After one yeshiva student is arrested by the military police, the leadership instructs masses of other students to protest and riot. Frequently, these students are arrested by the police during such protests for disturbing the public order, attacking police, and other misdemeanours, but are then themselves found to be deserters and placed in military detention.
The increasing number of yeshiva students who are now formally deserters plays into the Jerusalem Faction’s hands as it gives them ever increasing opportunities to take to the streets and protest.
But are these protests working, is Auerbach and the Jerusalem Faction becoming more influential because of them?
According to Yisroel Cohen, a senior journalist at the Kikar Shabbat haredi news website, most of the haredi mainstream is bring turned off the Jerusalem Faction by these pointless, violent and vitriolic demonstrations.
“Most of the mainstream haredi community thinks they are shooting themselves in the foot, distancing themselves from the sane Lithuanian community, and these people are asking themselves ‘is this our culture, did we grow up like this, do I want to be associated with this’,” says Cohen.

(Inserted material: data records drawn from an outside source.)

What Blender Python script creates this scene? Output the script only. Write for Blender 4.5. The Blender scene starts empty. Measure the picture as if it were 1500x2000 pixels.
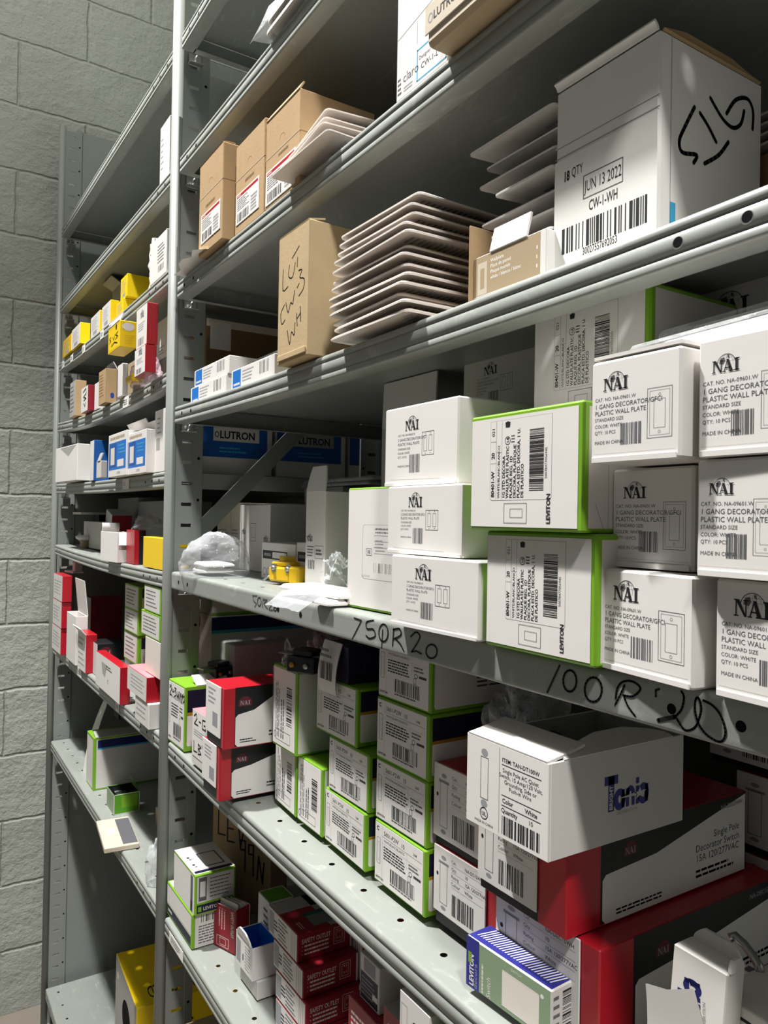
import bpy, math, random
import mathutils
from mathutils import Vector, Matrix, noise
random.seed(7)
R_ = math.radians
SC = bpy.context.scene
COL = SC.collection

# ------------------------------------------------------------------ camera
FPX, VPX, LEAN, CAMD, CAMH = 1475.0, (-192.0, 999.0), -0.017, 0.405, 1.60
_dx = Vector((VPX[0]-750, VPX[1]-1000, FPX)).normalized()
_d = Vector((LEAN, 1.0, 0.0)); _d.z = -(_dx.x*_d.x+_dx.y*_d.y)/_dx.z; _d.normalize()
_X, _Z = -_dx, -_d
_Y = _Z.cross(_X)
ROT = Matrix((_X, _Y, _Z))                       # camera axes (right, down, forward) to world
CAM = Vector((0.0, -CAMD, CAMH))
cd = bpy.data.cameras.new('camera'); cam = bpy.data.objects.new('camera', cd); COL.objects.link(cam)
cd.sensor_fit = 'HORIZONTAL'; cd.sensor_width = 36.0; cd.lens = 36.0*FPX/1500.0
cd.clip_start = 0.02
cm = ROT @ Matrix(((1, 0, 0), (0, -1, 0), (0, 0, -1)))
cam.matrix_world = Matrix.Translation(CAM) @ cm.to_4x4()
SC.camera = cam

# ------------------------------------------------------------------ world, lights, exposure
SC.view_settings.view_transform = 'Standard'; SC.view_settings.look = 'None'
SC.view_settings.gamma = 1.0; SC.view_settings.use_curve_mapping = False
SC.view_settings.exposure = 0.42
SC.cycles.use_denoising = True
SC.cycles.max_bounces = 6; SC.cycles.transparent_max_bounces = 24
wd = bpy.data.worlds.new('world'); SC.world = wd; wd.use_nodes = True
wd.node_tree.nodes['Background'].inputs[0].default_value = (0.97, 0.985, 1.0, 1)
wd.node_tree.nodes['Background'].inputs[1].default_value = 0.075

def area(name, loc, size, power, sizey, col=(1.0, 0.985, 0.965)):
    l = bpy.data.lights.new(name, 'AREA'); l.energy = power; l.color = col
    l.shape = 'RECTANGLE'; l.size = size; l.size_y = sizey
    o = bpy.data.objects.new(name, l); COL.objects.link(o); o.location = loc
    return o
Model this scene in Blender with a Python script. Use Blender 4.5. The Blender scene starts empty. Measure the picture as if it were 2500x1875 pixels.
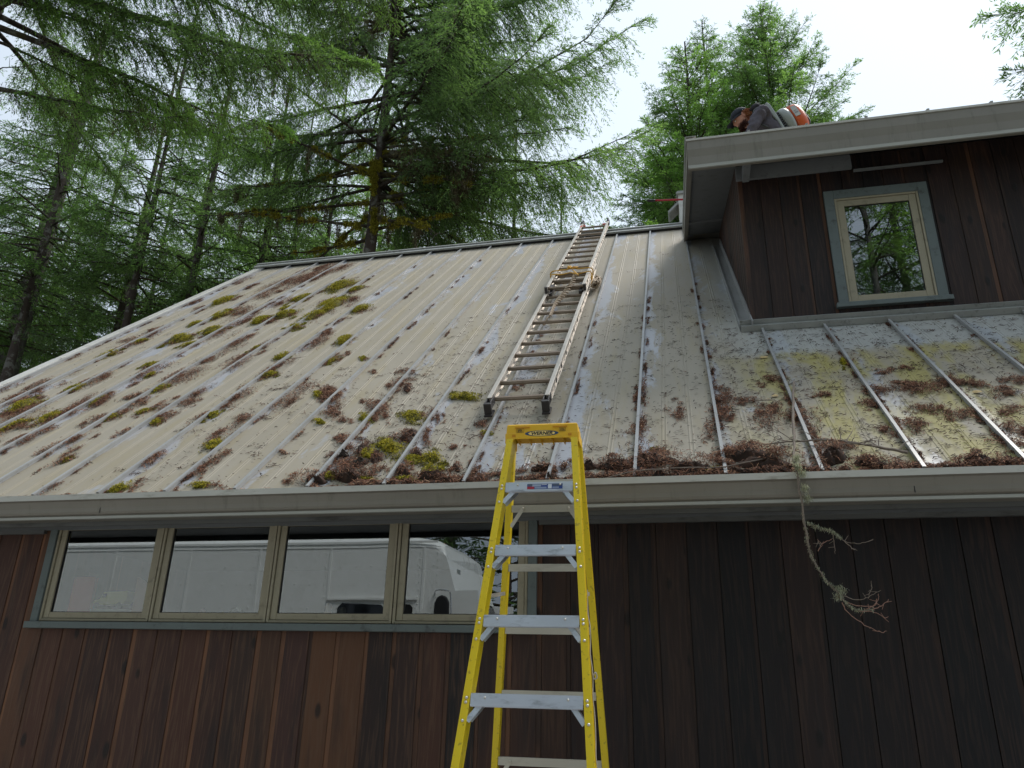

It is significant that the mass demonstration on Tuesday night, like others, was done in cooperation with the even more fundamentalist, anti-Zionist Eda Haredit communal organization.
The Eda has long been seen as a marginal, extremist group even within the broader haredi community, and with almost no influence over haredi society.
But by mimicking the Eda’s modus operandi and world view, the Jerusalem Faction is effectively turning itself into a carbon copy of the Eda; radical, violent, and irrelevant.
According to Cohen, until recently there have been significant numbers of people within the haredi mainstream who had sympathies with the Jerusalem Faction, but who the radical group is now losing due to its extremism.
By its very radicalism, this group is pushing itself further and further away from the mainstream, making itself less and less relevant to the average haredi person, and damaging its own ability to influence haredi society.
Unfortunately, the general Israeli public may have to suffer the consequences of this power struggle a little while longer.